Part-timer Kimberly Puryear interviewed four applicants, in some cases more than once, before picking Raleigh-based NSPIR, which stands for National Society of Paranormal and Investigation Research. They seemed the most professional, measuring electronic voice phenomena and energy field disruption.

"We DO NOT use Ouija boards, conduct séances, cast spells, or use other "mystical" means to conjure, summon or manifest spirits," NSPIR's Web site explains. "Our approach to every investigation is done in accordance with scientific principles, and in a respectful and professional manner."

To George Matthis, NSPIR's co-founder, having to apply for a spook-hunting job is unusual, but understandable.

It's not just the number of people who want to trek through the Mordecai House, where Mary Willis Mordecai Turk has been spotted wearing a gray, 19th century dress, and a piano is said to tinkle without any visible player.

It's the variety of conclusions. Two ghost crews can look at the same evidence and while one says "Spooks yea," the other says "Spooks nay." When NSPIR makes its first foray in August, it will be building on work from Mordecai's last ghost contractor, which included pictures of glowing orbs often interpreted as spirits. But to Matthis, orbs are bunk.

"Orbs could be dirt or dust in the air," he said. "It could be too many things."

As a child, Matthis would watch the skies for UFOs, and he wrote a high school term paper on the possibility of space beings. During college in Wilmington, he made lots of unsuccessful trips to see the ghostly Maco Lights along a set of railroad tracks. He's hunted haunts on the U.S.S. North Carolina.

What the hunt is all about

The way he sees it, NSPIR's reports present a tantalizing maybe more than a definitive yes. After 30 years of ghost inspections, he reports only one brush with the "holy grail" or a full-blown apparition caught on film, and even that floating figure is questionable, he said.

"I think everyone is curious to a certain degree," he said. "Most people wonder what's going to happen to them when they die.
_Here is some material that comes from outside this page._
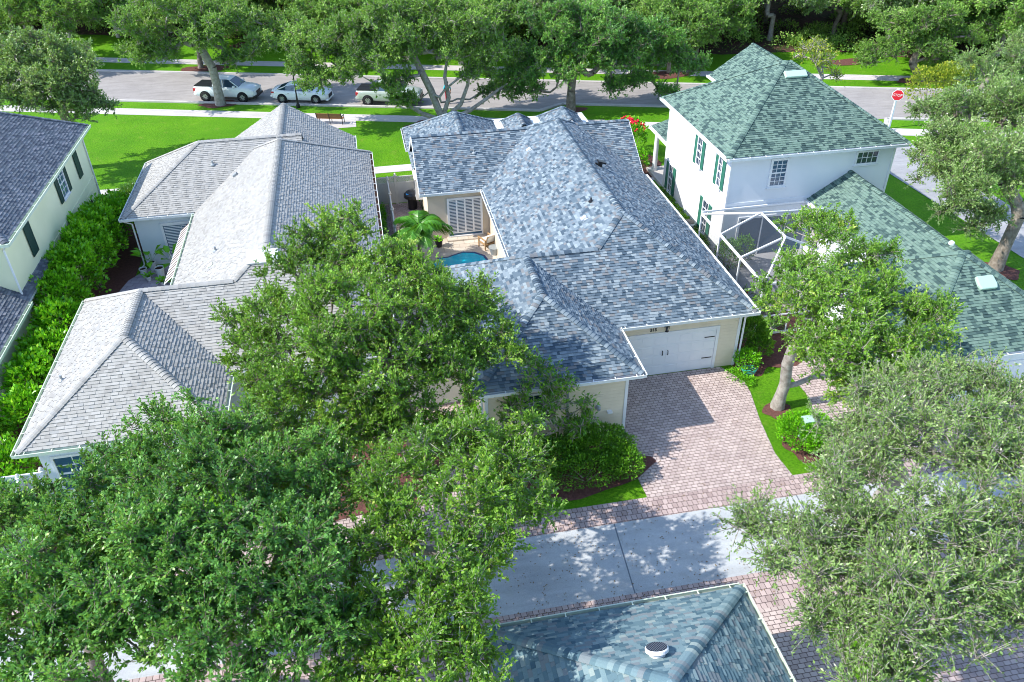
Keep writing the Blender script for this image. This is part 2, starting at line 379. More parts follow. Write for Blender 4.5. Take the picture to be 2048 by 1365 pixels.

Maybe in a way that's what we're trying to tell them. Maybe they still stick around to watch after family, or they have some reason for not wanting to go."

As part of the contract, NSPIR makes a presentation during the Haunted Mordecai event in October. So Matthis will show you the video of his ghostly night, and explain what data NSPIR's various gadgets have captured.

If you're lucky, he may catch a shot of a fluttering gray dress, or the sound of tinkling ivory keys. What he won't catch is an upset stomach. Ghosts don't communicate with lightweights.